Minimising Conflict of Interest
Potential conflicts of interest are managed throughout TKZN through different mechanisms. Members of the Board and TKZN staff are required to complete and sign the declaration of interests at the beginning of each financial year and/or on appointment. Conflicts of interest are also declared at all Board and Board Committee meetings on matters to be dealt with in terms of the meeting Agenda.

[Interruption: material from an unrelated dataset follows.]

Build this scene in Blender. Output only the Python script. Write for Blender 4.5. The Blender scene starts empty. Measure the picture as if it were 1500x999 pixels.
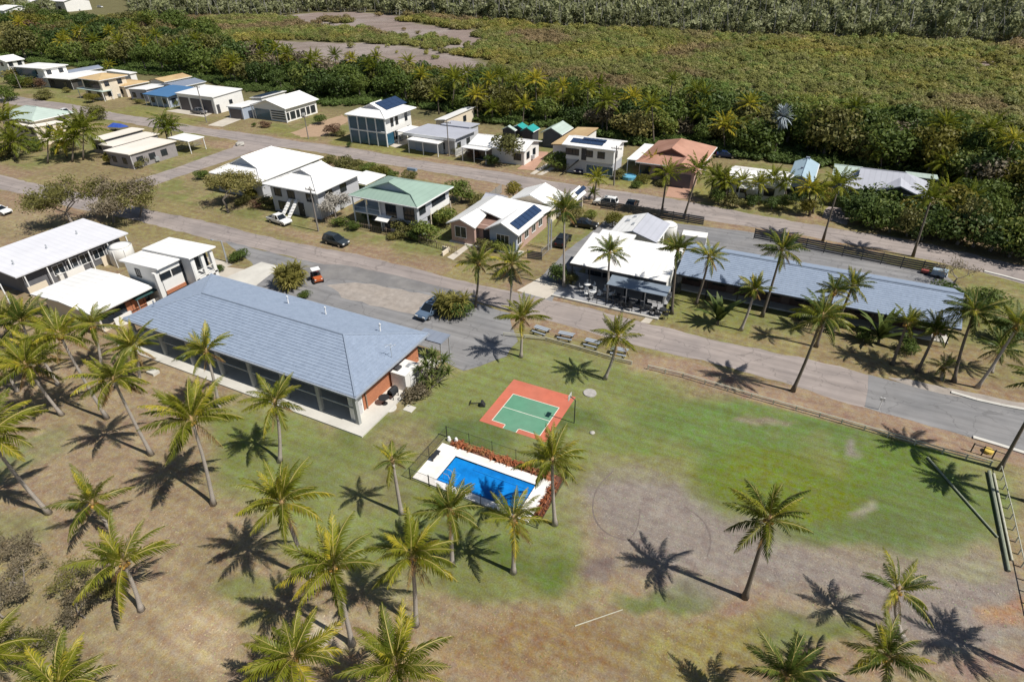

Processes to Minimise Conflict of Interest in Supply Chain Management
Board Secretary
The Board was supported by the Board Secretary, in ensuring the existence of and the effective functioning of appropriate Board governance structure(s); in line with corporate governance best practices. The responsibilities of the Company Secretary included inter alia:
• Ensuring the Board’s compliance with all applicable legislative and governance frameworks;
• Providing guidance to the Board Structures on the procedures for the execution of their duties;
• Facilitating the development and implementation of the Board Development Plan;
• Proper coordination and attendance of Board/Committee Meetings and Strategic Sessions;
• Facilitating the Board evaluation process;
• Acting as a custodian of statutory records;
• Acting as a point of contact between TKZN ; and the Shareholder (EDTEA); and as a point of contact between the Board and
Management and staff;
• Managing resources allocated to the Board and the Secretariat; and
• Assuming the role of the Chief Risk Officer in coordinating TKZN risk management processes.
The Board Charter also makes provision for the Board to seek independent professional advice at TKZN’s expense, should this be deemed necessary.